Featured Course
The American Left 20th Century (HIST 1631)
Instructor: Richard Oestreicher
Class Number: 33296
Course Description:
In 1906 the German sociologist Werner Sombart wrote a famous essay entitled "Why is there No Socialism in the United States?" ("Warum gibt es keinen Socialismus in den Vereinigten Staaten?"). Although some of Sombart’s premises were wrong at the time he wrote this essay (The US did have a Socialist Party, much smaller than the German Social Democratic Party but not dramatically smaller then Socialist Parties in most other industrial societies) in subsequent decades his question became a classic for scholars of American politics and culture. By the second quarter of the twentieth century the US appeared to be the only industrialized democracy in which a socialist or labor party was not a serious contender for national political power. Many scholars and activists labeled this apparent gap in the American political spectrum as American Exceptionalism, and that framework has often dominated scholarship on the American Left and on the political culture of American workers.
We will begin by subjecting American Exceptionalism to a critical appraisal. What are the assumptions behind that notion? Then we will focus on three eras during which the American Left became mass movements: ca1905-1919; the mid 1930s to the mid 40s; and the 1960s. In each case a key organization provided these movements with organizational focus: the Socialist Party, the Communist Party, and the Students for a Democratic Society (SDS). We will ask a series of questions about each organization: what was its base of support? cultural roots? ideology? political practice? internal political conflicts? sources of decline? political and cultural impact?

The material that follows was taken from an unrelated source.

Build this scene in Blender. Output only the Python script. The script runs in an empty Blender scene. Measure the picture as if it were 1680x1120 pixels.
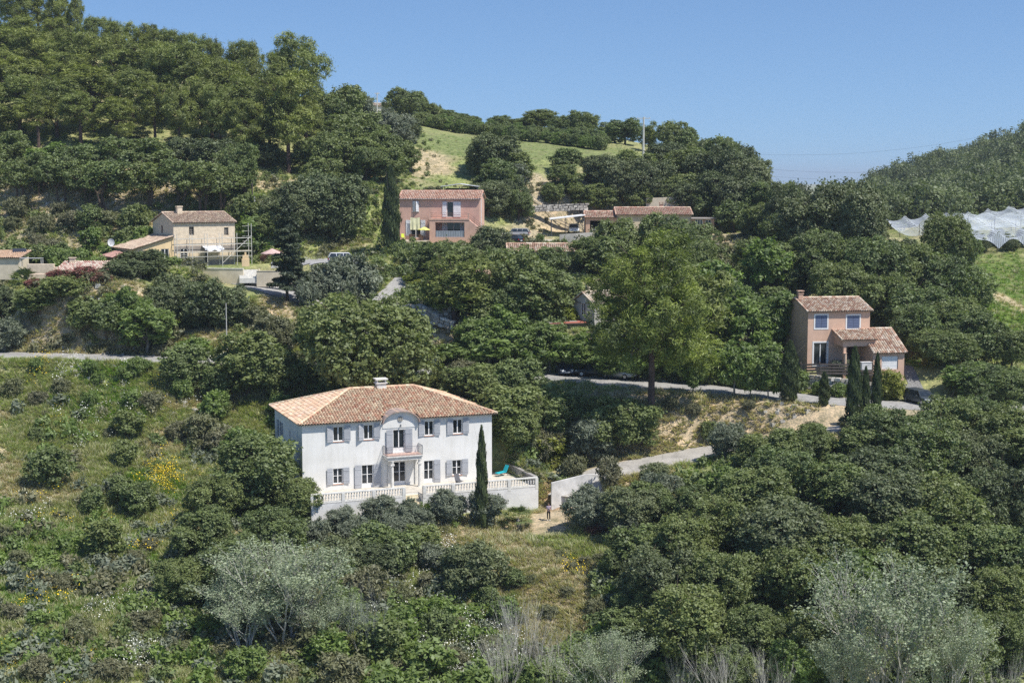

This is a writing seminar. Both words are important. Seminars are supposed to be cites of active rather than passive learning. I will lecture occasionally, but most of the time I will expect you to take charge yourselves, to bring the activist mentalite of the people we’re studying into the classroom. And you will write about what you discover. I will subject your writing to detailed critical appraisal and then you will rewrite. By the end every student should both know something about the history of the American Left and see improvement in writing and communication skills.
Course Requirements and Grades
Attend all classes, complete all reading assignments prior to class, and participate actively in class discussion.
Write two short analytical essays (approx. 1250 to 2000 words).
Thoroughly revise each of these papers in response to comments.
Complete a term paper using primary sources.
Grades:
essays 10% @ = 20%
revisions 10%@ = 20%
term paper = 40%
class participation = 20%
Plagiarism Policy: all work must be entirely your own. Plagiarism in any form will result in an F for the entire course.